Once the existing deck and beams were removed, the surface of the existing columns were roughened and the new column forms set. The column concrete was placed and the forms vibrated. Superplastizer was used to decrease the slump and increase the workability of the concrete. This was necessary to eliminate the possibility of voids at the base of the long narrow column.
After the columns had cured, the form work was placed for the longitudinal beams. The extremely dense placement of the reinforcing steel in the beams complicated the placement of the concrete. Extreme care was taken to vibrate the concrete to achieve proper placement around the rebar.
Upon completion of the beams, the deck forms were constructed and the drainage system erected. Deck concrete was placed according to a sequence provided on the plans. In cold weather, heaters were provided and the curing temperature carefully monitored.
This was repeated for Stages 2 and 3 and construction proceeded smoothly. Concurrently with the deck replacement, concrete spall repairs were being performed on the deck under the PATH building and on the arch ribs.
The new median was constructed, approach paving finished and all traffic control removed by the beginning of 1995. The project was completely finished by early spring of that year. Severe weather conditions during the winter seasons had slightly delayed the completion date but the project cost was still significantly under original estimates.

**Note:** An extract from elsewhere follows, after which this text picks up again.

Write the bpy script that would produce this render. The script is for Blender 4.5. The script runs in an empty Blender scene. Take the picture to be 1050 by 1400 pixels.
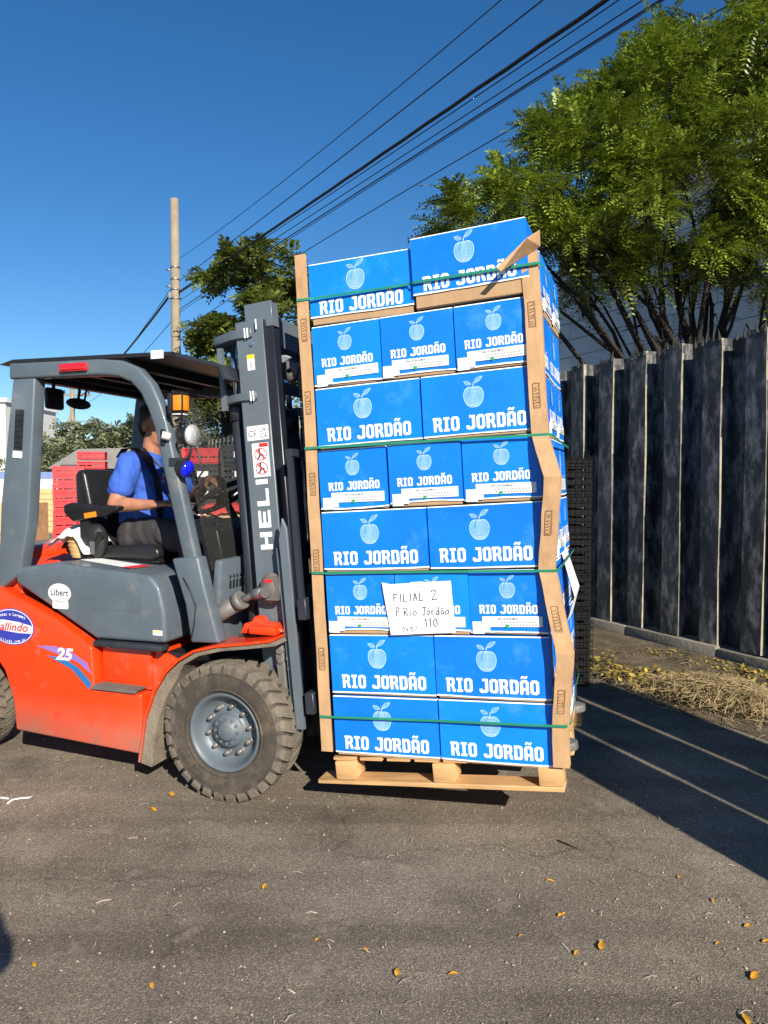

The successful completion of this rehabilitation project was the result of years of studies and coordination between concerned public agencies. Complicating this was the unique structural challenges and construction staging requirements of the rehabilitation. The use of approximately 2,500 cu yd of cast-in-place concrete, innovative structural design and construction techniques allowed for a cost- effective, complicated staged construction with minimal disruption to vehicle, train and pedestrian traffic. Furthermore, the aesthetic appeal of this 70-year-old historically significant graceful arch structure was maintained with little visual alteration.